Tra complessità e semplificazione: parlando di graphic journalism, vien da pensare a un linguaggio che possa rendere più digeribili questioni affatto stratificate. È così? Parallelamente, come avete lavorato per far sì che il vostro spettacolo non sia altro che un “Bignami” della questione di cui vi occupate?
Quando abbiamo letto il libro nel 2019 ci ha subito colpiti per la semplicità e immediatezza con cui riusciva a restituire temi e questioni complicate, rendendoli alla portata di tutti attraverso l’umanità delle storie raccontate. A differenza di altri nostri lavori frutto di percorsi di ricerca e composizione pluriennali, in questo caso lo studio preventivo, che precede la composizione dello spettacolo, è stato fatto sul campo da Francesca e poi rifratto da Gianluca e dalla sua capacità di aprire mondi attraverso il disegno.
Noi non abbiamo aggiunto quasi nulla, se non l’aspetto sonoro, che nel libro, ovviamente non era né presente né previsto. Rispetto ad altri nostri lavori, anche dal punto di vista performativo abbiamo lavorato in sottrazione, mettendoci da parte, “al servizio” di contenuti che volevamo condividere con le persone attraverso il nostro linguaggio espressivo. Le vere protagoniste dello spettacolo (come del libro) sono le storie delle persone che vivono in Libia o l’hanno attraversata nell’ultimo decennio. Sono le loro verità a prendere voce, suono e immagine. E speriamo che uno dei pregi dello spettacolo (come già del libro) possa essere quello di far capire che la verità e la responsabilità di ciò che accade non è mai una sola.
Da molti anni, Davide e Agata, siete coppia d’arte e di vita. Quali sorprese, linguisticamente parlando, ha portato questo nuovo oggetto di indagine?
È un lavoro che ci ha sorpreso per la sua “semplicità”, in tutti i sensi positivi che questa parola può avere. Il processo di creazione è stato spontaneo e molto piacevole, probabilmente anche per le belle collaborazioni che lo spettacolo ci ha permesso di attivare.
Di diverso, rispetto ai nostri lavori precedenti, c’è in primis il modo di porsi di fronte un’opera di partenza particolare, un “fumetto d’inchiesta”, ed eliminare i cliché che certo teatro di rappresentazione e di narrazione inevitabilmente rischia di portarsi dietro, provando piuttosto a ricercare musicalmente e nella voce per dare forma a un racconto attraverso più livelli (parola, disegni, musica) che trova casa soprattutto nel senso dell’udito e non soltanto nei significati delle parole.
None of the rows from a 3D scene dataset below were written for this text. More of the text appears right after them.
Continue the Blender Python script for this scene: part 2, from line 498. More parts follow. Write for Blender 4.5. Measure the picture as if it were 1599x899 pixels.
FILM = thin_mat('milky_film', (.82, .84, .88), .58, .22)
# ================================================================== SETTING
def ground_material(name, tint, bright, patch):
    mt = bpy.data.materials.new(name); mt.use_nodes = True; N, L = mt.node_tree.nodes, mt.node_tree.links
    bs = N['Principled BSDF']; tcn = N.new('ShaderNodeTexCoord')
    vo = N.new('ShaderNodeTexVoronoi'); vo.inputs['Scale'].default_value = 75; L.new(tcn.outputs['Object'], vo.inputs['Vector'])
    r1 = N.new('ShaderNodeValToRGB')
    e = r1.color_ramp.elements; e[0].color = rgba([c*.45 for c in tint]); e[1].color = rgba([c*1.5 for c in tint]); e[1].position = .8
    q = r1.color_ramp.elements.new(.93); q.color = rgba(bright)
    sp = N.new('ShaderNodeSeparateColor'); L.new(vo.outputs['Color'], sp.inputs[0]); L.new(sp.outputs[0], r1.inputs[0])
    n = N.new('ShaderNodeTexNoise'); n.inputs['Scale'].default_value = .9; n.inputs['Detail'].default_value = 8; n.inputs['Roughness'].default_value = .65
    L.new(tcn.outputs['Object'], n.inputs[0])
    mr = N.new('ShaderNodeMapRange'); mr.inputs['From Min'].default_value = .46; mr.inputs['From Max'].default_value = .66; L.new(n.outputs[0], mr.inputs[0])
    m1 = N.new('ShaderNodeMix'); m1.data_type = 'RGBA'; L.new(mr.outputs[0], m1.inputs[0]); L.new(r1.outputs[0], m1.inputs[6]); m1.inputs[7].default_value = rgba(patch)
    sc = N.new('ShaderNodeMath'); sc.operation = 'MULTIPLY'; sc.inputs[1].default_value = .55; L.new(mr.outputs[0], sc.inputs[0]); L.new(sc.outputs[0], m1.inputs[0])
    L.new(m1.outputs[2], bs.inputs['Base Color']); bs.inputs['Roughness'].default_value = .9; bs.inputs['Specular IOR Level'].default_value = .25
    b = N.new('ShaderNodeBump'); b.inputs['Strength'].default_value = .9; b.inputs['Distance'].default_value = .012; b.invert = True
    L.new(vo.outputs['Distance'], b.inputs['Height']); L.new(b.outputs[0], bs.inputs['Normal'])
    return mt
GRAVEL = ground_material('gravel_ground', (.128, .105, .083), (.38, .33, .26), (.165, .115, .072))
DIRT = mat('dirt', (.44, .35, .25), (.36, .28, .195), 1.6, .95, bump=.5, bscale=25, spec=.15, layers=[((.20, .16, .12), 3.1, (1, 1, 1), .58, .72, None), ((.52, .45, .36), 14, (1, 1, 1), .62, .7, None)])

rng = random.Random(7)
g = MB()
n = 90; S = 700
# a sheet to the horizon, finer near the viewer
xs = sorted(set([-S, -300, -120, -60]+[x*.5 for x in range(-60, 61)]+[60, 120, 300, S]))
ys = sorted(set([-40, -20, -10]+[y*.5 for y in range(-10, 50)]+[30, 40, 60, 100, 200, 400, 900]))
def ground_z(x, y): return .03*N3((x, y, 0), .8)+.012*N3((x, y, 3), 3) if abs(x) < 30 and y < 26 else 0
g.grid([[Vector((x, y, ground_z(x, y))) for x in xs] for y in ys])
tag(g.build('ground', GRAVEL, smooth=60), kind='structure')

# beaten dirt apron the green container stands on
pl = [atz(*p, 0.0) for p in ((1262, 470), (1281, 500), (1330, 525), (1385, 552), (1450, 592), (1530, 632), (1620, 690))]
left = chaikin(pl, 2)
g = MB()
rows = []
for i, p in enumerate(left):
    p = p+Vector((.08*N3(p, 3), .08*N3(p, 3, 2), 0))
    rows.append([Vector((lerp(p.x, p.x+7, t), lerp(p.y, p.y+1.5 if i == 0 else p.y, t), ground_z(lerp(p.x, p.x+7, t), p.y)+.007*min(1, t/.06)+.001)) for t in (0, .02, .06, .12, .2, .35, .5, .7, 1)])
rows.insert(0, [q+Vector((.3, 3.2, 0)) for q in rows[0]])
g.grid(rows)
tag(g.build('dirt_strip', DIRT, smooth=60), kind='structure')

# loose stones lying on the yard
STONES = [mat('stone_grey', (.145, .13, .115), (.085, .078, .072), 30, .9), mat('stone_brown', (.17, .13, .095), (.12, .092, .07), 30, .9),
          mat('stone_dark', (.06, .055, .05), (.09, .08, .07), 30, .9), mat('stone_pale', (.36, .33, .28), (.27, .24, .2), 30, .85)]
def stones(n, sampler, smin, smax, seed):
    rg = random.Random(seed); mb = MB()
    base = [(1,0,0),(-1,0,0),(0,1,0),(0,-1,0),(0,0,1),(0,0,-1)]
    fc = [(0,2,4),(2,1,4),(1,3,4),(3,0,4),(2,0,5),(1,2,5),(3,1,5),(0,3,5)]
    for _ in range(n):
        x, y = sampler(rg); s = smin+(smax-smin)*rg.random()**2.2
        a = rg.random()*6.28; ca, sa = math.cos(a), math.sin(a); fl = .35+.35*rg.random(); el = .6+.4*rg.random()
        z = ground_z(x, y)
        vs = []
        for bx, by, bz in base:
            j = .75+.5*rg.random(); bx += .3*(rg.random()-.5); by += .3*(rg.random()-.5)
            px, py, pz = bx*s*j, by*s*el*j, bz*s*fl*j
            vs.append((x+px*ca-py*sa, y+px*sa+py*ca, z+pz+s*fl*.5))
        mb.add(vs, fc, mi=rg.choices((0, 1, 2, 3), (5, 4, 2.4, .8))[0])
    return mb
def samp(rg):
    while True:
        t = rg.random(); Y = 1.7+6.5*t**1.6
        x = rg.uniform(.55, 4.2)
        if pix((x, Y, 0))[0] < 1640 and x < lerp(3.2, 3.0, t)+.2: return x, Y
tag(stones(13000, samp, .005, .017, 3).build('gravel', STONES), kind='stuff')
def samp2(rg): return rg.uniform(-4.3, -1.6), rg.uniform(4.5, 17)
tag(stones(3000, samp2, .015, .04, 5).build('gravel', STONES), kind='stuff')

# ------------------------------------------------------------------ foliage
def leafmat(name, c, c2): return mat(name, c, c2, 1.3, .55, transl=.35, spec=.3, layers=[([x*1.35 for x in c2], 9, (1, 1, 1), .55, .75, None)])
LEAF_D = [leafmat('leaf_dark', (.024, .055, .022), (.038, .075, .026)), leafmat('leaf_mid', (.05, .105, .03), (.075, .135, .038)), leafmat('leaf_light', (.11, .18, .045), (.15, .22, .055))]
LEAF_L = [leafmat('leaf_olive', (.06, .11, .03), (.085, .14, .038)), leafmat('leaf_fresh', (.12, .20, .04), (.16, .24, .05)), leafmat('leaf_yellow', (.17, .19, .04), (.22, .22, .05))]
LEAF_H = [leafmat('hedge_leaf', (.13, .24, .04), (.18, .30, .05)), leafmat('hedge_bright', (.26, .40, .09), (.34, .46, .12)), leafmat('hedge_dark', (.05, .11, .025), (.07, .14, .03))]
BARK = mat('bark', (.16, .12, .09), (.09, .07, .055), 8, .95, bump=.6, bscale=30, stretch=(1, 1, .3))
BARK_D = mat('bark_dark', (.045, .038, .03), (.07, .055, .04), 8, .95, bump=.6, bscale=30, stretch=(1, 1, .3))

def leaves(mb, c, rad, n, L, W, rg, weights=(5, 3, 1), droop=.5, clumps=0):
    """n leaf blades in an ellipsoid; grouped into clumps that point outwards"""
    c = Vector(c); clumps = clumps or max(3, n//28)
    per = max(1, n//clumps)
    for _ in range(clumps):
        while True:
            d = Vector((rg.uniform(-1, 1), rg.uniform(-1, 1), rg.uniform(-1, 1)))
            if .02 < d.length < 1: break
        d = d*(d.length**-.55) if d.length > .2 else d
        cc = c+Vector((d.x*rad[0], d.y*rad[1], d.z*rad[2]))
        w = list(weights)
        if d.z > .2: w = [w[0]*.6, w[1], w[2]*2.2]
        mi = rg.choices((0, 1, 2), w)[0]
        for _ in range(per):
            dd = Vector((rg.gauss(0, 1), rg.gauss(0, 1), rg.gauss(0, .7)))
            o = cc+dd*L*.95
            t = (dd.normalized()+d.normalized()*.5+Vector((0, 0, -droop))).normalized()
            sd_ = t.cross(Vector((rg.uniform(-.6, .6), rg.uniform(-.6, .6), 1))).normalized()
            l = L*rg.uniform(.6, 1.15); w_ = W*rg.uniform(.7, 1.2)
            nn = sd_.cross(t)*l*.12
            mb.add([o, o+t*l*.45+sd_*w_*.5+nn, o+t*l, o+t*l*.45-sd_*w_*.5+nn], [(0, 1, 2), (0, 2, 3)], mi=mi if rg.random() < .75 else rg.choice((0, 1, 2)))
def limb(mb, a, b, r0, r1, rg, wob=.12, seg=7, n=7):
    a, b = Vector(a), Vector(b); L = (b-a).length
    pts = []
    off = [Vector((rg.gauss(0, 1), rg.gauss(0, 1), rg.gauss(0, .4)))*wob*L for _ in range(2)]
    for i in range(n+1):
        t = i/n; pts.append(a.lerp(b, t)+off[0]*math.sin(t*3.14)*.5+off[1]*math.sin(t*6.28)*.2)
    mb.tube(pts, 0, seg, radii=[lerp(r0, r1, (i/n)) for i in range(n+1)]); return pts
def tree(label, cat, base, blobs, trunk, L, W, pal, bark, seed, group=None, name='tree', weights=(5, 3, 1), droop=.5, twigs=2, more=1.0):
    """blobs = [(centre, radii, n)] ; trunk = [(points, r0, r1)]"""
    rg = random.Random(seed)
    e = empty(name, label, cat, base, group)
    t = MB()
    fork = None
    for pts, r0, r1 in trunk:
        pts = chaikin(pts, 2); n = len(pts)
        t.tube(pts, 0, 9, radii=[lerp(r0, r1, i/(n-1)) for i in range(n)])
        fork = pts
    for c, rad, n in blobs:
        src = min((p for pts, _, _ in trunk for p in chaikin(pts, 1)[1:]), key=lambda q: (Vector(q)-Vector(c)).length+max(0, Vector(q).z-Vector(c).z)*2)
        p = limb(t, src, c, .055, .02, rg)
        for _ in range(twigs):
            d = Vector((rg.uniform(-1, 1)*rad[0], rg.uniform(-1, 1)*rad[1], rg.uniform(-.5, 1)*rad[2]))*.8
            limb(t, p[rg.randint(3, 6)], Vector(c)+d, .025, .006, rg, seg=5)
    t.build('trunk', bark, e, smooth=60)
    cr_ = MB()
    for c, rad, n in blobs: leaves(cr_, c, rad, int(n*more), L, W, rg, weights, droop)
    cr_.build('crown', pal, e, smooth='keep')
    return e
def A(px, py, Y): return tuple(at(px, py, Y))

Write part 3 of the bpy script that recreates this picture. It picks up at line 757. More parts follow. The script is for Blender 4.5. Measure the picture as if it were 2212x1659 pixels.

In questo il lavoro con Bruno Dorella è stato fondamentale e lo abbiamo amato molto proprio per la capacità della sua musica di aprire mondi e di accompagnare lo spettatore in percorsi all’interno di essi. L’altro elemento fondamentale sono stati i disegni di Gianluca Costantini: talmente forti e netti da portarci a decidere di farli parlare da sé, senza aggiungere altro a livello visivo, neppure i costumi degli interpreti in scena. Le loro animazioni, sono state create da Majid Bita e Michele Febbraio in stretto rapporto con Davide, che li ha spinti a montarle sulla partitura sonora-vocale attraverso un lavoro lungo e meticoloso, simile alla sonorizzazione di un film, ma in un certo senso al contrario (costruendo cioè le animazioni video sulle tracce audio registrate durante le prove).